Green hydrogen will play a critical role in India’s clean energy future due to three distinct characteristics. Firstly, India has the potential to become one of the cheapest producers of green hydrogen, owing to its abundant and low-cost renewable supply. This will enhance the domestic manufacturing market, industrial competitiveness, and economic growth in the nation. Secondly, adoption of green hydrogen can enable India to become energy independent and address its energy security concerns by cutting down natural gas and oil imports. Third, green hydrogen adoption will be crucial for India to reach its net-zero goal.

In recognition of these opportunities, India recently announced the Green Hydrogen Policy. Within this context, this report aspires to serve as one of the key knowledge bases. In this report, NITI Aayog and RMI have analyzed the opportunities that green hydrogen presents for India. Our analysis suggests that the total hydrogen demand will increase from 6 million tons in 2020 to around 29 million tons by 2050. 94 percent of this hydrogen demand in 2050 could be green.

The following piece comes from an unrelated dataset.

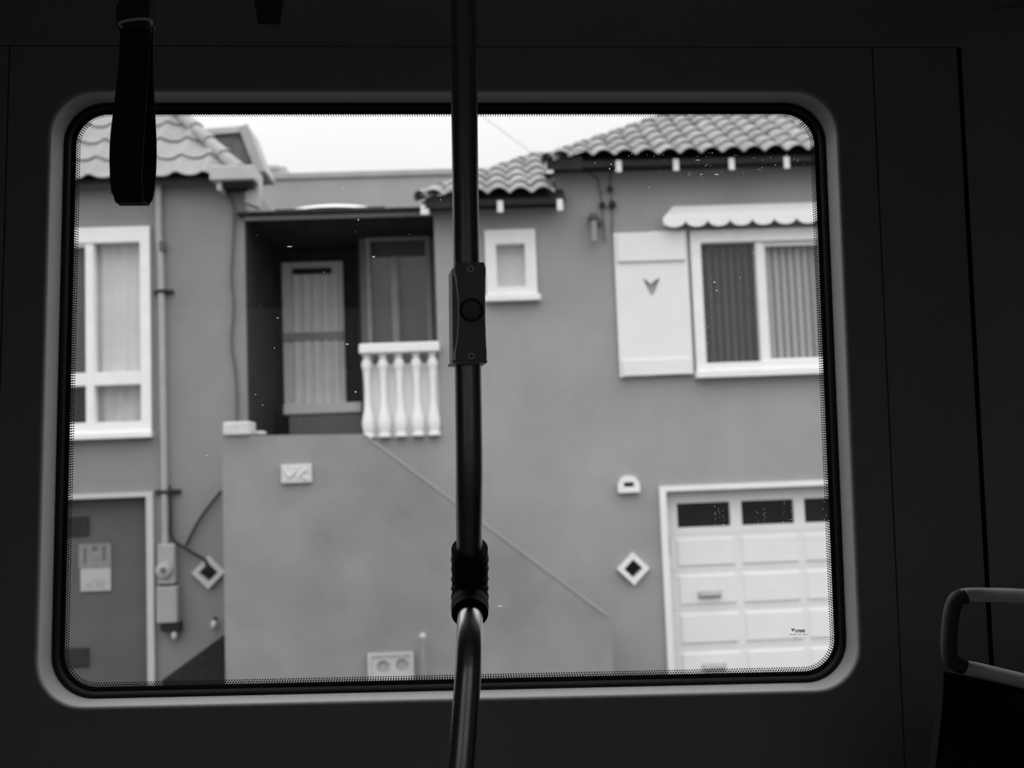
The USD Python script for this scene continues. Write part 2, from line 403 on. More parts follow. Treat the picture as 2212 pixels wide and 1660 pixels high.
obj('fine_print', slab(unary_union(fine), YG-.0004, YG), 'ink_pale', win)
# dried splashes and dust on the pane
sv = []
def speck(px, py, rx, rz=None, tilt=0.):
    x, _, z = Bp(px, py, YG); rz = rz or rx
    a = np.arange(7)/7*2*np.pi; c, s = math.cos(tilt), math.sin(tilt)
    X, Z = rx*np.cos(a)*rng.uniform(.75, 1.15, 7), rz*np.sin(a)*rng.uniform(.75, 1.15, 7)
    sv.append(slab(Polygon(np.c_[x+c*X-s*Z, z+s*X+c*Z]), YG-.0003, YG))
for px, py, a, b in ((625, 533, .006, .0012), (1080, 1310, .0058, .0015), (740, 406, .0018, .002), (774, 475, .0016, .002), (807, 555, .0028, .0018), (768, 847, .0022, .002), (750, 744, .003, .0018), (448, 985, .004, .0009), (1402, 405, .0012, .0012),
                     (600, 687, .0025, .001), (593, 752, .0015, .001), (552, 853, .0018, .001), (567, 876, .0014, .001), (700, 588, .0012, .001), (1508, 346, .0055, .0008), (1548, 377, .005, .0012), (1515, 377, .003, .001), (1112, 725, .0008, .005), (1285, 352, .0014, .0012),
                     (1320, 355, .0016, .0012), (1317, 365, .0014, .0018), (1625, 547, .0016, .0008), (1763, 742, .0016, .0012), (1543, 610, .003, .0015), (1548, 628, .003, .0012), (952, 432, .0012, .0012), (913, 413, .004, .0016)):
    speck(px, py, a, b)
for k in range(55): speck(rng.uniform(1300, 1760), rng.uniform(330, 385), rng.uniform(.0003, .0011))
for (x, y0, y1, n_) in ((1545, 1090, 1145, 9), (1554, 1094, 1150, 9), (1563, 1092, 1148, 8), (1636, 1100, 1140, 7), (1650, 1085, 1135, 8), (1694, 1085, 1140, 6), (1708, 1085, 1135, 7), (1780, 1080, 1140, 8), (1785, 1085, 1130, 6), (1522, 700, 790, 14), (1529, 690, 780, 10), (1518, 530, 640, 8), (1536, 560, 800, 10), (1600, 520, 640, 6)):
    for k in range(n_): speck(x+rng.uniform(-2.5, 2.5), rng.uniform(y0, y1), rng.uniform(.0003, .0009))
for k in range(40): speck(rng.uniform(520, 950), rng.uniform(400, 940), rng.uniform(.0002, .0007))
obj('water_spots', sv, 'speck', win, kind='stuff')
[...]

If these demand projections and the associated penetration of green hydrogen materialize, India will be able to abate 3.6 gigatons of CO2 and save $246 billion to $358 billion in energy imports cumulatively over the next three decades.

Exhibit 1: Hydrogen Demand Outlook and Potential Green Hydrogen Share

The report also highlights potential solution areas that can enable widespread adoption of green hydrogen in key end-use sectors:

  • Near- and long-term policy support in the form of waivers and tax cuts, mandates, production linked incentives, and viability gap funding to bring the cost of green hydrogen down, so that it can start competing with natural gas-based hydrogen production.
  • Initial deployment that centers around industrial clusters, where resources can be shared and where production can be close to demand centers to minimize transportation costs.
  • Enabling a market for exports of products such as green steel (steel produced via green hydrogen-based DRI process) and green ammonia (ammonia produced via green hydrogen as feedstock).